Count LSU women's basketball coach Kim Mulkey on the side of the: "If the coach tells you to do something, you do it," side of the equation, as she explained to Bobby Hebert this week on WWL.

Listen to the full interview with Kim Mulkey in the player above. Can't see the embed? Click here.

“You put your knee on that ground and you do exactly what you’ve been told to do from the head coach," Mulkey said. "I don’t want to hear it was his first touchdown. You can tell me if he scored a touchdown he was gonna get a million dollars, no, you don’t do that. That is disrespectful not just to your head coach, it’s disrespectful to the other head coach and the other team, because what goes around in this business comes around. And I just didn’t even read the articles. I don’t want to hear anybody defending what they did, because that sends the wrong, wrong message.”

The situation being referenced was a touchdown handed to Jamaal Williams after head coach Dennis Allen called for a kneeldown to end the game. Instead the offense, led at that point by quarterback Jameis Winston, decided differently and ran a play out of the "victory" formation. It's widely considered to be a low blow move, with the defense laying back and the game being conceded. Mulkey compared it to basketball in the sense of a team that's leading by multiple scores and the shot clock turned off.
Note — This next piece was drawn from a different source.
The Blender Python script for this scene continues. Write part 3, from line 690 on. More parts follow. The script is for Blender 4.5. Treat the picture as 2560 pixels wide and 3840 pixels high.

She's always taught her teams that you'd better be standing just past halfcourt and dribbling the ball out. That's what you do. If another team didn't follow that blueprint and scored meaningless points just to rub it in, she'd certainly have some words for the opposing coach.

"What lessons are you teaching right there? No. I come, you can call it old-school, you can call it whatever you want. I tend to call it disrespectful," Mulkey said. "That is why, truthfully, the Kim Mulkeys and the Nick Sabans can’t coach in the pros.”

At the end of the day, Mulkey's lessons have typically been received by her teams. She won two national titles and an Olympic gold as a player, then followed that up with four national titles as a coach. Her most recent came in just her second season at LSU following her departure from Baylor. This year's Tigers are 15-1 and ranked No. 7 in the nation.

"Pro sports ... That’s not my cup of tea. And yet, I am a coach that believes this: Coaches are only as good as their players. I’ve always believed that," Mulkey continued. "But if you don’t have those players running in a disciplined system, and they’re following your lead, then what do you have? Just throw the ball out there and don’t have any plays. Do what you want to run. Get to shotgun, get in the old wing T, get in whatever you want, do your thing. No, no. I was totally opposed to what they did.”